● Given material:
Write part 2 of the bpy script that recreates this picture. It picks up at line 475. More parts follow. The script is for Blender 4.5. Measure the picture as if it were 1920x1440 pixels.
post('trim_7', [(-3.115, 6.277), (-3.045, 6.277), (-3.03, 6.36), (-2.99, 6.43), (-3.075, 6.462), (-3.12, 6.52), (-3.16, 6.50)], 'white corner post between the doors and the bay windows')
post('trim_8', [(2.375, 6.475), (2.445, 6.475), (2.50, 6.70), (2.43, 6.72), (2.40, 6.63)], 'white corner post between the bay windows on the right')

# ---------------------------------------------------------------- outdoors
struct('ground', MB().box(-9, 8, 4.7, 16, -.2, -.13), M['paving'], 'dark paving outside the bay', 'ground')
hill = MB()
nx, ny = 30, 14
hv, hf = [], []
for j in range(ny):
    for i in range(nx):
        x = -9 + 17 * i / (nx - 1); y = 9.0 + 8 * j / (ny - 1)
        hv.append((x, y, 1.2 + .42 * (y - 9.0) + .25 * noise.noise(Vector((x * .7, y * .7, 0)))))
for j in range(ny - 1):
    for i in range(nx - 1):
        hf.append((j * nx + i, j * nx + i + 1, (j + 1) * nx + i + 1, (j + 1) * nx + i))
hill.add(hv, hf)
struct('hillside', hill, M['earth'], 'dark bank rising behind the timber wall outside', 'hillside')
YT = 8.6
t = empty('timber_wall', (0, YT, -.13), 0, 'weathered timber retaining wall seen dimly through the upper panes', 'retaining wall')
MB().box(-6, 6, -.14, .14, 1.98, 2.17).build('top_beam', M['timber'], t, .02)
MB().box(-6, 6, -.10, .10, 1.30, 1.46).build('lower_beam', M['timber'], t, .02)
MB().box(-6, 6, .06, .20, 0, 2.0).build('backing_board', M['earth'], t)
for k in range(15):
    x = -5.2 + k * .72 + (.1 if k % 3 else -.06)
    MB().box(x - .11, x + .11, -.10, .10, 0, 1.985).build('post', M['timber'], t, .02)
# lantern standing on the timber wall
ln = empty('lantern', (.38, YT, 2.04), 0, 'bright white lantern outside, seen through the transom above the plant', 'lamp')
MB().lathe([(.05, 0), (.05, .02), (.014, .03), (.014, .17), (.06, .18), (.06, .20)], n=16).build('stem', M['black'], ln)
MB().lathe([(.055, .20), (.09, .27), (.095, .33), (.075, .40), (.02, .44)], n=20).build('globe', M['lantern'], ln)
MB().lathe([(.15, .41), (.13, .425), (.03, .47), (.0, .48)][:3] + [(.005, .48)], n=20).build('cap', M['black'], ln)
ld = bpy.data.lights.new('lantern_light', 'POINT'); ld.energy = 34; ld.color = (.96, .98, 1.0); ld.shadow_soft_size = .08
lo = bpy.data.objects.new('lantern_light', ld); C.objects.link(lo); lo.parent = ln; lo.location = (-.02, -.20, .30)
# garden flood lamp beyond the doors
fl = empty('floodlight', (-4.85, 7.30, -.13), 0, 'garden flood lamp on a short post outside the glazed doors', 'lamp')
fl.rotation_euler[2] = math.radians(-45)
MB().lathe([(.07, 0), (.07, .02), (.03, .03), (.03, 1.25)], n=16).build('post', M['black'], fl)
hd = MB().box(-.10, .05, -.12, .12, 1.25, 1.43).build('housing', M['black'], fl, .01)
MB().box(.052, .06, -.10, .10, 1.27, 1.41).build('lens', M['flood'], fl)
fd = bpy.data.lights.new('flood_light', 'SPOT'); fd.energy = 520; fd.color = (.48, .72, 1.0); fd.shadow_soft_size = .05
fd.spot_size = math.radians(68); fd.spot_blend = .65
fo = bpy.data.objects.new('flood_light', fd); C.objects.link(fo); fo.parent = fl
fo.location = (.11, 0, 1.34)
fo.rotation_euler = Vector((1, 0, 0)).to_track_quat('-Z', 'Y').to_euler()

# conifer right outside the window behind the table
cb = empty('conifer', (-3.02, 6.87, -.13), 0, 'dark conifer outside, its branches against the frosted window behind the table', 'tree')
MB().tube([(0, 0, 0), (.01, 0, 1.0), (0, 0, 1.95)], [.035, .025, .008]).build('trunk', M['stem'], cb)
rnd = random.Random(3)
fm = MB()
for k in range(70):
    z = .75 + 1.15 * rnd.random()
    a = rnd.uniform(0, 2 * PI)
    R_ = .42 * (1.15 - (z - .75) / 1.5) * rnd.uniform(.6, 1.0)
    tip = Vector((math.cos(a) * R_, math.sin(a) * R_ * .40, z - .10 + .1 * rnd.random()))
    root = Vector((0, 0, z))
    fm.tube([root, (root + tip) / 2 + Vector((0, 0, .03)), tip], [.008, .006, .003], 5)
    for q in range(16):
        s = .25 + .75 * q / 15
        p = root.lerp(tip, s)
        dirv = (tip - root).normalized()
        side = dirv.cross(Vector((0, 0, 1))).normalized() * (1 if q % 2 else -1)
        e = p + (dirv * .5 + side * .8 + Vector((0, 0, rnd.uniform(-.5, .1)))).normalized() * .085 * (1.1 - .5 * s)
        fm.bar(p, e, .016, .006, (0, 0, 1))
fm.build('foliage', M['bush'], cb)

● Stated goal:
Print again each line of the listing above, exactly as it appears.

● Solution:
Write part 2 of the bpy script that recreates this picture. It picks up at line 475. More parts follow. The script is for Blender 4.5. Measure the picture as if it were 1920x1440 pixels.
post('trim_7', [(-3.115, 6.277), (-3.045, 6.277), (-3.03, 6.36), (-2.99, 6.43), (-3.075, 6.462), (-3.12, 6.52), (-3.16, 6.50)], 'white corner post between the doors and the bay windows')
post('trim_8', [(2.375, 6.475), (2.445, 6.475), (2.50, 6.70), (2.43, 6.72), (2.40, 6.63)], 'white corner post between the bay windows on the right')

# ---------------------------------------------------------------- outdoors
struct('ground', MB().box(-9, 8, 4.7, 16, -.2, -.13), M['paving'], 'dark paving outside the bay', 'ground')
hill = MB()
nx, ny = 30, 14
hv, hf = [], []
for j in range(ny):
    for i in range(nx):
        x = -9 + 17 * i / (nx - 1); y = 9.0 + 8 * j / (ny - 1)
        hv.append((x, y, 1.2 + .42 * (y - 9.0) + .25 * noise.noise(Vector((x * .7, y * .7, 0)))))
for j in range(ny - 1):
    for i in range(nx - 1):
        hf.append((j * nx + i, j * nx + i + 1, (j + 1) * nx + i + 1, (j + 1) * nx + i))
hill.add(hv, hf)
struct('hillside', hill, M['earth'], 'dark bank rising behind the timber wall outside', 'hillside')
YT = 8.6
t = empty('timber_wall', (0, YT, -.13), 0, 'weathered timber retaining wall seen dimly through the upper panes', 'retaining wall')
MB().box(-6, 6, -.14, .14, 1.98, 2.17).build('top_beam', M['timber'], t, .02)
MB().box(-6, 6, -.10, .10, 1.30, 1.46).build('lower_beam', M['timber'], t, .02)
MB().box(-6, 6, .06, .20, 0, 2.0).build('backing_board', M['earth'], t)
for k in range(15):
    x = -5.2 + k * .72 + (.1 if k % 3 else -.06)
    MB().box(x - .11, x + .11, -.10, .10, 0, 1.985).build('post', M['timber'], t, .02)
# lantern standing on the timber wall
ln = empty('lantern', (.38, YT, 2.04), 0, 'bright white lantern outside, seen through the transom above the plant', 'lamp')
MB().lathe([(.05, 0), (.05, .02), (.014, .03), (.014, .17), (.06, .18), (.06, .20)], n=16).build('stem', M['black'], ln)
MB().lathe([(.055, .20), (.09, .27), (.095, .33), (.075, .40), (.02, .44)], n=20).build('globe', M['lantern'], ln)
MB().lathe([(.15, .41), (.13, .425), (.03, .47), (.0, .48)][:3] + [(.005, .48)], n=20).build('cap', M['black'], ln)
ld = bpy.data.lights.new('lantern_light', 'POINT'); ld.energy = 34; ld.color = (.96, .98, 1.0); ld.shadow_soft_size = .08
lo = bpy.data.objects.new('lantern_light', ld); C.objects.link(lo); lo.parent = ln; lo.location = (-.02, -.20, .30)
# garden flood lamp beyond the doors
fl = empty('floodlight', (-4.85, 7.30, -.13), 0, 'garden flood lamp on a short post outside the glazed doors', 'lamp')
fl.rotation_euler[2] = math.radians(-45)
MB().lathe([(.07, 0), (.07, .02), (.03, .03), (.03, 1.25)], n=16).build('post', M['black'], fl)
hd = MB().box(-.10, .05, -.12, .12, 1.25, 1.43).build('housing', M['black'], fl, .01)
MB().box(.052, .06, -.10, .10, 1.27, 1.41).build('lens', M['flood'], fl)
fd = bpy.data.lights.new('flood_light', 'SPOT'); fd.energy = 520; fd.color = (.48, .72, 1.0); fd.shadow_soft_size = .05
fd.spot_size = math.radians(68); fd.spot_blend = .65
fo = bpy.data.objects.new('flood_light', fd); C.objects.link(fo); fo.parent = fl
fo.location = (.11, 0, 1.34)
fo.rotation_euler = Vector((1, 0, 0)).to_track_quat('-Z', 'Y').to_euler()

# conifer right outside the window behind the table
cb = empty('conifer', (-3.02, 6.87, -.13), 0, 'dark conifer outside, its branches against the frosted window behind the table', 'tree')
MB().tube([(0, 0, 0), (.01, 0, 1.0), (0, 0, 1.95)], [.035, .025, .008]).build('trunk', M['stem'], cb)
rnd = random.Random(3)
fm = MB()
for k in range(70):
    z = .75 + 1.15 * rnd.random()
    a = rnd.uniform(0, 2 * PI)
    R_ = .42 * (1.15 - (z - .75) / 1.5) * rnd.uniform(.6, 1.0)
    tip = Vector((math.cos(a) * R_, math.sin(a) * R_ * .40, z - .10 + .1 * rnd.random()))
    root = Vector((0, 0, z))
    fm.tube([root, (root + tip) / 2 + Vector((0, 0, .03)), tip], [.008, .006, .003], 5)
    for q in range(16):
        s = .25 + .75 * q / 15
        p = root.lerp(tip, s)
        dirv = (tip - root).normalized()
        side = dirv.cross(Vector((0, 0, 1))).normalized() * (1 if q % 2 else -1)
        e = p + (dirv * .5 + side * .8 + Vector((0, 0, rnd.uniform(-.5, .1)))).normalized() * .085 * (1.1 - .5 * s)
        fm.bar(p, e, .016, .006, (0, 0, 1))
fm.build('foliage', M['bush'], cb)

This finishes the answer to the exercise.